Euro zone growth halves, inflation slows in spur for ECB

31 Jul, 2019

The European Union's statistics office said on Wednesday that gross domestic product in the 19 countries sharing the euro grew 0.2% quarter-on-quarter in the April-June period, down from 0.4% in the previous three months and returning to the anaemic rates seen in the third and fourth quarters of last year.

Inflation, which the ECB wants to keep below, but close to, 2%, also slowed to 1.1% year-on-year in July from 1.3% in June - the lowest reading in 17 months. (For a graph see: https://tmsnrt.rs/2OxUaZa)

"We expect the ECB to respond to this broad-based economic weakness - which we think is likely to continue - with a round of extra policy easing, including restarting QE and cutting rates," said Daniele Antonucci, economist at Morgan Stanley.

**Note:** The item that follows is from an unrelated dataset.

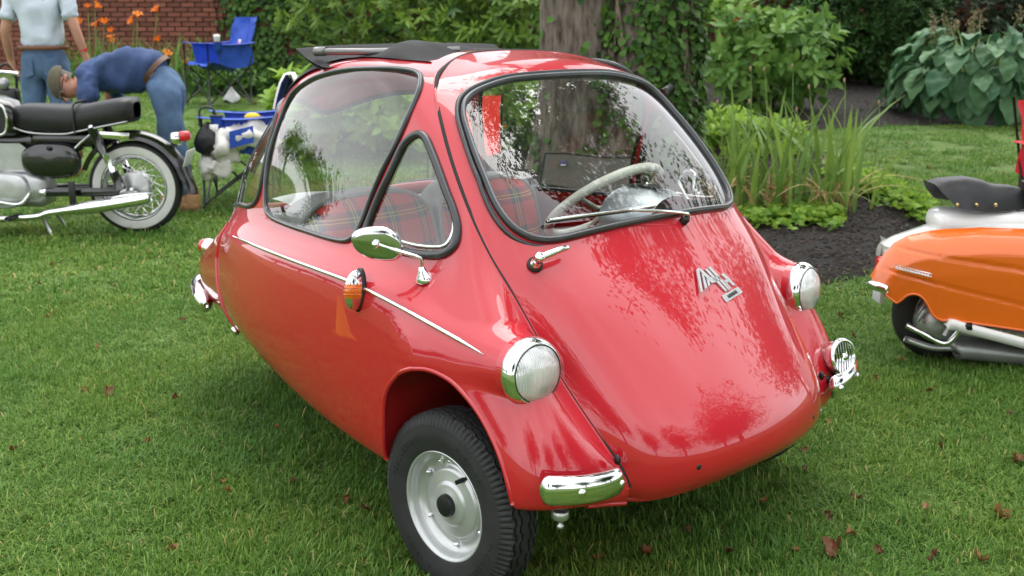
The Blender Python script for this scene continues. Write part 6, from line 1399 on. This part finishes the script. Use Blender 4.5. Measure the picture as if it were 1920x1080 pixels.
# saddles
def saddle(px, w):
    out = [(1713, 334), (1722, 350), (1745, 374), (1790, 381), (1850, 383), (1884, 381), (1890, 362), (1882, 346), (1850, 341), (1815, 338), (1790, 329), (1760, 327), (1735, 329)]
    s = empty('saddle', scx(px+95, 365, 0)); s.parent = SCO; rows = []; o_ = A(s.location)
    x0, x1 = 1713, 1890
    for x in np.linspace(x0, x1, 30):
        t = (x-x0)/(x1-x0); tp = np.interp(x, [1713, 1725, 1745, 1775, 1800, 1825, 1860, 1882, 1890], [336, 330, 327, 325, 329, 338, 341, 346, 362]); bt = np.interp(x, [1713, 1722, 1745, 1790, 1850, 1884, 1890], [337, 350, 374, 381, 383, 381, 372]); hw = w*np.interp(t, [0, .08, .3, .6, .95, 1], [.55, .85, 1., .8, .42, .25])
        q0, q1 = scx(x-1713+px, bt, 0)-o_, scx(x-1713+px, tp, 0)-o_; row = []
        for u in np.linspace(-1, 1, 15): k = abs(u)**3.0; row.append((q1[0], u*hw, q1[2]*(1-k)+q0[2]*k-.01*(1-u*u)*0))
        rows.append(row)
    MB().grid(rows).build('cover', VINYL, s)
    for x in (1765, 1800, 1835):
        q = scx(x-1713+px, 377, -w*.9)-o_; MB().ball(q, .008, 8, 6).build('rivet', mat('brass', (.6, .45, .2), .3, .9), s)
    MB().tube([(-.10, 0, -.06), (.10, 0, -.05)], .012, 8).tube([(.0, -.05, -.02), (.02, -.05, -.06)], .012, 8).build('spring_frame', BLACKPL, s)
saddle(1713, .135); saddle(1888, .13)
# engine, kick-start, silencer
MB().lathe([(.0, .12), (.045, .12), (.075, .105), (.085, .07), (.085, -.02)], scx(1738, 592, -.02), (0, -1, 0), 30).build('engine_casing', MALU, SCO); MB().box(scx(1790, 608, -.06), (.26, .12, .12), rotm('Y', 8), .04).build('transmission_case', MALU, SCO)
for i in range(5): MB().box(scx(1716+i*9, 575+i*4, -.125), (.006, .01, .10), rotm('Y', 30)).build('casing_rib', MALU, SCO)
MB().tube(catmull(A([scx(1690, 605, -.16), scx(1720, 620, -.19), (scx(1765, 640, -.21)), scx(1790, 615, -.22), scx(1803, 607, -.25)]), 6), .012, 10).build('kick_lever', CHROME, SCO); MB().tube([scx(1783, 608, -.235), scx(1812, 606, -.26)], .016, 10).build('kick_pedal', BLACKPL, SCO)
MB().tube(catmull(A([scx(1690, 632, -.12), scx(1740, 648, -.14), scx(1785, 650, -.14)]), 5), .014, 8).build('frame_tube', MALU, SCO)
P = A([scx(1782, 654, -.12), scx(1800, 650, -.12), scx(1920, 662, -.12), scx(2040, 668, -.12), scx(2060, 668, -.12)]); MB().tube(catmull(P, 5), np.interp(np.linspace(0, 1, 21), [0, .12, .9, 1], [.02, .062, .062, .02]), 18, flat=.75).build('silencer', mat('silencer_grey', (.33, .34, .33), .4, .6, var=.15), SCO)
MB().tube([(.30, -.03, .14), (.24, -.10, .0)], .011, 8).tube([(.30, .03, .14), (.24, .10, 0)], .011, 8).build('centre_stand', MALU, SCO)
# chrome script on the panel
yb = -.262
for d0, d1 in ((0, 0), (6, 5)): MB().tube([scx(1657-d0*.4, 488+d0*.8, yb), scx(1727, 506+d1, yb-.006)], .0022, 6).build('emblem_bar', CHROME, SCO)
t = np.linspace(0, 1, 120); sq_ = A([scx(1658+64*x+3.0*math.sin(x*75), 493+16*x+2.2*math.cos(x*75+.6), yb-.003) for x in t]); MB().tube(sq_, .0014, 5).build('script_emblem', CHROME, SCO)
# ------------------------------------------------------------------ folding camp chairs (local x = the way the sitter faces)
BLUE = mat('blue_nylon', (.014, .070, .44), .6, var=.15, scale=6, bump=.2, bscale=18); FRAME = mat('black_tube', (.012, .012, .013), .35); WHITEF = mat('white_fleece', (.72, .70, .66), .95, var=.05, bump=.5, bscale=25); ORC = leaf_mat('orange_nylon', (.85, .10, .03), (.9, .14, .04), .5, .5); GREYM = mat('grey_mesh', (.16, .155, .14), .8, var=.15, scale=300)
def camp_chair(loc, rz, fabric, label, k=1., cup=True, group='folding camp chairs'):
    ch = empty('camp_chair', loc, rz, label, 'chair', group); W_ = .27
    def cl(u, v, sag): return -sag*(1-u*u)*(1-(2*v-1)**4)
    g_ = [[(-.22+.46*v, u*W_, .43+.03*v+cl(u, v, .07)+(-.03 if v > .97 else 0)) for u in np.linspace(-1, 1, 25)] for v in np.linspace(0, 1, 24)]; obj('seat', wrinkle(MB().grid(g_).me('seat'), .03, 9, 1), fabric, ch)
    g_ = [[(-.20-.16*v-.05*(1-u*u)*math.sin(v*2.6), u*W_*(1-.08*v), .43+.50*v-.02*(1-abs(u))*0) for u in np.linspace(-1, 1, 25)] for v in np.linspace(0, 1, 28)]; obj('backrest', wrinkle(MB().grid(g_).me('backrest'), .035, 8, 2), fabric, ch)
    for s_ in (-1, 1):
        MB().grid([[(-.28+.56*v, s_*(W_+.02)+u*.045, .67-.018*math.sin(v*3.14)-.006*abs(u)) for u in np.linspace(-1, 1, 5)] for v in np.linspace(0, 1, 10)]).grid([[(-.28+.56*v, s_*(W_+.02)+u*.045, .662-.018*math.sin(v*3.14)) for u in np.linspace(-1, 1, 5)] for v in np.linspace(0, 1, 10)]).build('armrest', fabric, ch)
        obj('side_sling', wrinkle(MB().grid([[(-.25+.42*u-.04*v, s_*(W_+.012-.01*v), .655-.20*v-.06*math.sin(u*3.14)*v) for u in np.linspace(0, 1, 14)] for v in np.linspace(0, 1, 10)]).me('side_sling'), .02, 10, 3), fabric, ch)
        MB().tube([(.26, s_*(W_+.02), .01), (.25, s_*(W_+.02), .66)], .0095, 8).build('front_post', FRAME, ch); MB().tube([(-.23, s_*W_, .02), (-.24, s_*W_, .46), (-.38, s_*W_*.93, .95)], .0095, 8).build('rear_post', FRAME, ch)
        MB().tube([(.26, s_*(W_+.02), .03), (-.24, s_*W_, .40)], .008, 8).build('side_brace', FRAME, ch); MB().tube([(-.23, s_*W_, .03), (.24, s_*(W_+.01), .42)], .008, 8).build('side_brace', FRAME, ch)
        MB().tube([(.25, s_*(W_+.01), .03), (.24, -s_*(W_+.01), .44)], .008, 8).build('front_brace', FRAME, ch); MB().tube([(-.23, s_*W_, .03), (-.23, -s_*W_, .43)], .008, 8).build('rear_brace', FRAME, ch)
        for x in (.26, -.23): MB().lathe([(.022, 0), (.022, .012), (.012, .03), (.012, .04)], (x, s_*(W_+.01), -.005), (0, 0, 1), 12).build('foot', BLACKPL, ch)
        MB().ball((.01, s_*(W_+.006), .225), .016, 8, 6).build('joint', BLACKPL, ch)
    if cup:
        MB().tube([(.14+math.cos(a)*.042, (W_+.02)+math.sin(a)*.042, .672) for a in np.linspace(0, 6.283, 20, endpoint=False)], .007, 6, closed=True).build('cup_ring', BLACKPL, ch); MB().lathe([(.042, 0), (.040, -.10), (.0, -.105)], (.14, W_+.02, .668), (0, 0, 1), 18).build('cup_holder', fabric, ch)
    ch.scale = (k, k, k); return ch
def face_left(d=0): return math.atan2(-WR[1], -WR[0])+math.radians(d)
q = gp(462, 378); cA = camp_chair(q, face_left(6), BLUE, 'blue camp chair with white towel on its back, half hidden by the red car', 1.0)
q = gp(414, 196); cB = camp_chair(q, face_left(40), BLUE, 'empty blue camp chair standing by the flower border', 1.16)
q = gp(872, 372); camp_chair(q, YAW+math.radians(14), ORC, 'bright orange camp chair seen through the windows of the red car', .86, False)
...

Core inflation, which strips out volatile unprocessed food and energy and which the ECB scrutinises in policy decisions, also fell to 1.1% in July from 1.3% in June.

The even more narrow measure excluding also alcohol and tobacco prices that many market economists look at was down to 0.9% from 1.1%, strengthening the case for a package of ECB measures to support the economy and faster inflation.

"The ECB more or less announced what it will do - cutting rates, probably restarting QE and putting in place the tiering system for the banks," said Peter Vanden Houte, chief economist at ING.

"The big question is if all of this will have much of an impact on both inflation and growth as we are starting to get to the limits. Now it's up to governments with more pro-active fiscal policy to step in as the ECB cannot do it alone."

The slower price growth comes even though the unemployment rate fell to 7.5% of the workforce, its lowest in 11 years, data showed.

Antonucci said the inflation and growth data, with downside risks for both, provided clear grounds for the ECB to push though a new package of measures as soon as September. The ECB's Governing Council holds its next monetary policy meeting on Sept. 12.

"That's likely to include a 10 basis point deposit rate cut to -0.50%, plus an announcement or a strong hint that the central bank will restart net asset purchases," he said.